«Un hommage au goût de la fierté»

Ahmed Badry est l’un des fondateurs de l’Institut Supérieur des Arts Dramatiques et de l’Animation Culturelle. Le FIESAD lui a rendu hommage lors de sa deuxième édition. Un homme qui a tant donné au théâtre marocain en tant que critique de théâtre, universitaire et professeur.

Al Bayane : Que représente cet hommage pour vous ?

Ahmed Badry : La première chose que je retiens, c’est la tradition. C’est-à-dire la tradition qui doit caractériser toute action culturelle. Nous sommes des générations qui se renouvèlent. Il y aura forcément, si les traditions sont respectées, l’enrichissement et la sédimentation de tous les acquis sur le plan intellectuel, et c’est ce que j’ai beaucoup apprécié. Evidemment, personnellement, j’étais très touché par cette relation qui demeure depuis 30 ans maintenant. J’ai quitté l’Institut en 1992, mais je continue toujours à avoir les mêmes contacts, les mêmes rapports enrichissants avec aussi bien les étudiants que j’avais que ceux qui sont venus par la suite. C’est donc l’aspect qui m’a le plus touché, en plus des témoignages de ceux qui ont fait le déplacement de France ou d’Allemagne parmi les lauréats. Je ne peux naturellement qu’en tirer une sorte de fierté.

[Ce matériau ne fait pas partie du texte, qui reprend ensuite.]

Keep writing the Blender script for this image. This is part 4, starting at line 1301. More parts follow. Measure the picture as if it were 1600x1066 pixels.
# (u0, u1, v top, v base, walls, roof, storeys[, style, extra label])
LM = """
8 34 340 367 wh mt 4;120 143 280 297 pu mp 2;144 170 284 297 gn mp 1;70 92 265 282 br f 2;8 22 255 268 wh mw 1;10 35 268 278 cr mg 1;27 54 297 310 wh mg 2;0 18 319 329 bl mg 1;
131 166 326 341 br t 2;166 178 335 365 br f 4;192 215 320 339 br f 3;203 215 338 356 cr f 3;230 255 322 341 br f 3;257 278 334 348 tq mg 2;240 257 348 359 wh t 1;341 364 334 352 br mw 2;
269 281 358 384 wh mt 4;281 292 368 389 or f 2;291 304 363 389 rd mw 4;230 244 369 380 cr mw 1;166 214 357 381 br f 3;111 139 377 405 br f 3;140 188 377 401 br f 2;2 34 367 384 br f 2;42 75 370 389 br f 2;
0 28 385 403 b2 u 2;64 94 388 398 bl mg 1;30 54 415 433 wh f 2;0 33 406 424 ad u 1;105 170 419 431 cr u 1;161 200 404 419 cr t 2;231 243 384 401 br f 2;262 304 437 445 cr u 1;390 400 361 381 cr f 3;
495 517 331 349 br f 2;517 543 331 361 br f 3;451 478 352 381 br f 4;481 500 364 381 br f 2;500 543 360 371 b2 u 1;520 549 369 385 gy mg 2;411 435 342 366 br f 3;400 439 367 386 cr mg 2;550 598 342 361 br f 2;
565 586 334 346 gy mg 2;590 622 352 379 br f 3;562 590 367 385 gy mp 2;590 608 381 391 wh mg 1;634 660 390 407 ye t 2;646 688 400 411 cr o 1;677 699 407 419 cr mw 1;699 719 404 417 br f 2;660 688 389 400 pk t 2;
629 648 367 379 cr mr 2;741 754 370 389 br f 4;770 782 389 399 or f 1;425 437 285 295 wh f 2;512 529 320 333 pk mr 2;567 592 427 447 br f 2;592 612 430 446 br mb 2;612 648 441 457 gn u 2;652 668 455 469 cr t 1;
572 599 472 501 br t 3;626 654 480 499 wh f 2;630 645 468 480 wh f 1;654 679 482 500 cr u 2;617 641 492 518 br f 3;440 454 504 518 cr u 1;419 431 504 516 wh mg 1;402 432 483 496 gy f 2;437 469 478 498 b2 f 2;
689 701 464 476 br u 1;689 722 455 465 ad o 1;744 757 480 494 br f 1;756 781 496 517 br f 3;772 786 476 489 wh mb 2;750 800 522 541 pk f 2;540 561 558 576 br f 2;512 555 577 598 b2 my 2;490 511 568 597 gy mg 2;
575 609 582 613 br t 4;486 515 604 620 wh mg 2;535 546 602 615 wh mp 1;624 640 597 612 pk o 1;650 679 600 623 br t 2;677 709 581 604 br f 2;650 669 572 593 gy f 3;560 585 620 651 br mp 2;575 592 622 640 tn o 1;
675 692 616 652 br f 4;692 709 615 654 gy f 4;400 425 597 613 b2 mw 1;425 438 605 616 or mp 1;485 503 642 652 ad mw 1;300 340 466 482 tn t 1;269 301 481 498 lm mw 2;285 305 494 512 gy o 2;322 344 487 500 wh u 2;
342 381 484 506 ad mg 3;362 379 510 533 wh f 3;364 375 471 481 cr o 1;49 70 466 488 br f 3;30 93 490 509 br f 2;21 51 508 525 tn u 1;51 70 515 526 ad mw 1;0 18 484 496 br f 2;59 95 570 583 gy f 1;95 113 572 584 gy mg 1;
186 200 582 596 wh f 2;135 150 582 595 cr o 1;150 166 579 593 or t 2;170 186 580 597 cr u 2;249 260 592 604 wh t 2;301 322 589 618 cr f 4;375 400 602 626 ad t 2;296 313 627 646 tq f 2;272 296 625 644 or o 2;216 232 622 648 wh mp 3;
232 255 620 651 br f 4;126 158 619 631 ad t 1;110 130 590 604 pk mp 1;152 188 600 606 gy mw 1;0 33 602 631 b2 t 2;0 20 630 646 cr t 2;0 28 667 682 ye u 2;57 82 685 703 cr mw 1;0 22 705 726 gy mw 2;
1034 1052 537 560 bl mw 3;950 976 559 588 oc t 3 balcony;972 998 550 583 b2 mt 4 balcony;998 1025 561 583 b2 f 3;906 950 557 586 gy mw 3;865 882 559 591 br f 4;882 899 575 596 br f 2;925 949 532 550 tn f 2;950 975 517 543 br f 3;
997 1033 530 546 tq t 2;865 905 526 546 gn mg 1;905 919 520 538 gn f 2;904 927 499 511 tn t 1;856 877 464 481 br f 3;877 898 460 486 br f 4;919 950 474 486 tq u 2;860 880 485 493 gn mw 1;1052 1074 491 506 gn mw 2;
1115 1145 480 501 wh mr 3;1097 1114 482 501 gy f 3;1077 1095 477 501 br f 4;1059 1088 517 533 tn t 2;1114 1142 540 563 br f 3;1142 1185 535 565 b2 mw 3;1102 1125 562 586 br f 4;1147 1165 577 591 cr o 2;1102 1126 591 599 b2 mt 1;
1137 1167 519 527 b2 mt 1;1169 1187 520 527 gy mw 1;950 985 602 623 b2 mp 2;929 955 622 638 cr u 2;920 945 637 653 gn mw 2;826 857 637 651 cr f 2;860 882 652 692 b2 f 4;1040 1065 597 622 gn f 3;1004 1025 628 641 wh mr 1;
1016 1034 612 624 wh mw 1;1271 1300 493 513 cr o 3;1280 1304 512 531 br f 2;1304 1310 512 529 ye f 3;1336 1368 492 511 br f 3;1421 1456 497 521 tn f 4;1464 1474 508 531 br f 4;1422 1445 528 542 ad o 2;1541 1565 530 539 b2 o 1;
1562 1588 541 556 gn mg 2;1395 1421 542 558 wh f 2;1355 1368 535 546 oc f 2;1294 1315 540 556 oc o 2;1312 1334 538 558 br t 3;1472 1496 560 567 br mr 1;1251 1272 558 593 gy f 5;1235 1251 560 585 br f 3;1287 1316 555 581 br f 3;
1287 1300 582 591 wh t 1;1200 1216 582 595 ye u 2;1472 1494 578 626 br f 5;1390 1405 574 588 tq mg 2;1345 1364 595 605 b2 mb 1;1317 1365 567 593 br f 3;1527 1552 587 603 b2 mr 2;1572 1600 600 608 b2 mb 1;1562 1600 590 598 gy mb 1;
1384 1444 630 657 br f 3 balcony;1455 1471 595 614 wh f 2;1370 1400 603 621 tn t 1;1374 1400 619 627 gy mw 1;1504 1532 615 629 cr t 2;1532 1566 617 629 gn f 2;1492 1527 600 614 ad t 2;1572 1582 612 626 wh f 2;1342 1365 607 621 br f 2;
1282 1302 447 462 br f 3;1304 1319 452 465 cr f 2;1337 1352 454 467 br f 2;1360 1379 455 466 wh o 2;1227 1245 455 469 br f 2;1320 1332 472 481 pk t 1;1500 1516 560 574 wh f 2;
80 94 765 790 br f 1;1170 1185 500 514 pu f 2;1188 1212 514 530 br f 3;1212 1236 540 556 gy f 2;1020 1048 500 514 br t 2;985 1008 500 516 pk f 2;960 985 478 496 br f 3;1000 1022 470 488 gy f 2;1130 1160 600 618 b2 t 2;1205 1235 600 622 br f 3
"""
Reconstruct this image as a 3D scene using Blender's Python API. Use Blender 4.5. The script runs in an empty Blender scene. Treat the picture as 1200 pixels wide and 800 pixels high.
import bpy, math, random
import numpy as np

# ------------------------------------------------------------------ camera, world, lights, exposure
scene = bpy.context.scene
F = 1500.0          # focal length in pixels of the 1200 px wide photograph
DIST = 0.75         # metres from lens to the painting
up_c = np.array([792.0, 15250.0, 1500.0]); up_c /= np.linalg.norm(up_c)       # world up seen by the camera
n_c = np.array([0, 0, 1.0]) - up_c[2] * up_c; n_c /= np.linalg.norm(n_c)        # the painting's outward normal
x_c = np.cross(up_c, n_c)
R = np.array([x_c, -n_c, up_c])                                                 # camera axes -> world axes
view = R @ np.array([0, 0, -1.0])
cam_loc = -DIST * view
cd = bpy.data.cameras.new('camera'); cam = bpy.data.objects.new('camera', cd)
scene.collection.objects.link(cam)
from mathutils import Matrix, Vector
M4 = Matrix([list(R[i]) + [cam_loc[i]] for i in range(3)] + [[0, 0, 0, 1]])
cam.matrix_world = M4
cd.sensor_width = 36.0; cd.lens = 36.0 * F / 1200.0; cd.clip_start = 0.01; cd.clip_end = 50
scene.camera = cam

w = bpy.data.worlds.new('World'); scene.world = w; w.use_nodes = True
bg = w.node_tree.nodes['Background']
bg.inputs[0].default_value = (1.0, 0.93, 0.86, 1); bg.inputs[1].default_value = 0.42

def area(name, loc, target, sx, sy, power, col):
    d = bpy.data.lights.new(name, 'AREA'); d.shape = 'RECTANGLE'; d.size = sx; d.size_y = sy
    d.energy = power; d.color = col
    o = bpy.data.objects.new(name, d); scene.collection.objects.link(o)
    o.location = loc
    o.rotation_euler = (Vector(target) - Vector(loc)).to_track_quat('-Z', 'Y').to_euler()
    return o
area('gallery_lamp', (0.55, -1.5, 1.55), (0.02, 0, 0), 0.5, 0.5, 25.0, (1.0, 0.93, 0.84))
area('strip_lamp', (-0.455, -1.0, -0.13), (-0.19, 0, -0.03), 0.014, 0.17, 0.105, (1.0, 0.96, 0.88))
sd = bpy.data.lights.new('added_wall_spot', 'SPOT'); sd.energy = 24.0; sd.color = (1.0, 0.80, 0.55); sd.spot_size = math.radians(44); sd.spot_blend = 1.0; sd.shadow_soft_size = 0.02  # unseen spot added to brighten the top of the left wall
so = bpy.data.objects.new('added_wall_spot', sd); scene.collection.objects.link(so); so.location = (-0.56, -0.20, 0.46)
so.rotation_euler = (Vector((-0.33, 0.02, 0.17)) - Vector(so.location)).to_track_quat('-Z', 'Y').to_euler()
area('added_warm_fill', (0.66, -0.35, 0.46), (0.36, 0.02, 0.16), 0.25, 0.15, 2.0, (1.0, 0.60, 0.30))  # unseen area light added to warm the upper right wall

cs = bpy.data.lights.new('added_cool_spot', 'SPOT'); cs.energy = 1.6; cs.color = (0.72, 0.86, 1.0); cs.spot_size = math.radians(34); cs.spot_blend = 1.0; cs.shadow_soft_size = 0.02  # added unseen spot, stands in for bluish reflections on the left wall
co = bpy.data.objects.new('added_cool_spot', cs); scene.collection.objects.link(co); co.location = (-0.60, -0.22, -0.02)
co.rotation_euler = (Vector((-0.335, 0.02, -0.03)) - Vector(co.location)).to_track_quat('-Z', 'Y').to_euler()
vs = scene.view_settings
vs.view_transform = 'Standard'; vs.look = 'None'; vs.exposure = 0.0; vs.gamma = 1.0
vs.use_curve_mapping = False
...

Vous étiez président aussi du comité du jury. Quel bilan faites-vous des spectacles et la qualité des troupes qui ont pris part à cette 2ème édition?

La chose qui saute en premier aux yeux, c’est qu’il y avait une très grande diversité des styles : partant du style classique à des styles qui vont dans l’avant-garde. La recherche des styles qui s’inscrivent dans des cultures différentes comme l’œuvre des polonais où il y a un travail qui s’inscrit dans la tradition esthétique théâtrale de la Pologne avec des marques particulières. Et quand on passe de ce travail à celui effectué par les allemands, à titre d’exemple, on découvre tout à fait autre chose. Même son de cloche lorsqu’on change de cap, vers les mexicains ou autres. Donc la chose retenir de cette diversité culturelle, c’est la nécessité de la confrontation de ces différents styles, confrontation dans le sens d’un enrichissement.

J’espère que ce festival se développera davantage et aura un bel essor. Nous portons en nous des initiatives pareilles parce qu’il ne suffit pas de produire ou de diffuser le théâtre, il faut aussi l’inscrire dans une tradition, le renforcer et surtout, le partager avec le public.

Quid du théâtre marocain ? En d’autres termes, comment voyez-vous l’avenir du théâtre marocain, notamment avec cette nouvelle vague de jeunes s’inscrivant dans la recherche de nouvelles pratiques théâtrales et tendances esthétiques?

Il y a d’abord une chose que tout le monde observe : c’est que nous avons effectivement une génération développant des styles variés. On peut compter sur au moins 7 à 8 groupes qui ont des tendances et qui commencent à avoir un style et à constituer une voix, voire des voix. Je pense que le problème maintenant c’est que nous avons des créateurs et qu’il faudrait que les structures et le financement suivent parce que nous avons un bon nombre de créateurs ; des gens qui peuvent aller très loin avec ce qu’ils ont entre les mains. Pour ce faire, cela nécessite d’abord des structures sûres, des troupes régionales réelles et un cadre pour une troupe nationale et la préparation du public et sa formation à travers les écoles et les universités. Le théâtre c’est quelque chose d’essentiel. Car ce n’est pas seulement un spectacle, mais une affaire de formation, de dialogue, de rencontres entre humains. Toutefois, nous commençons à avoir un problème, celui de la formation du public que, malheureusement, la télévision déforme.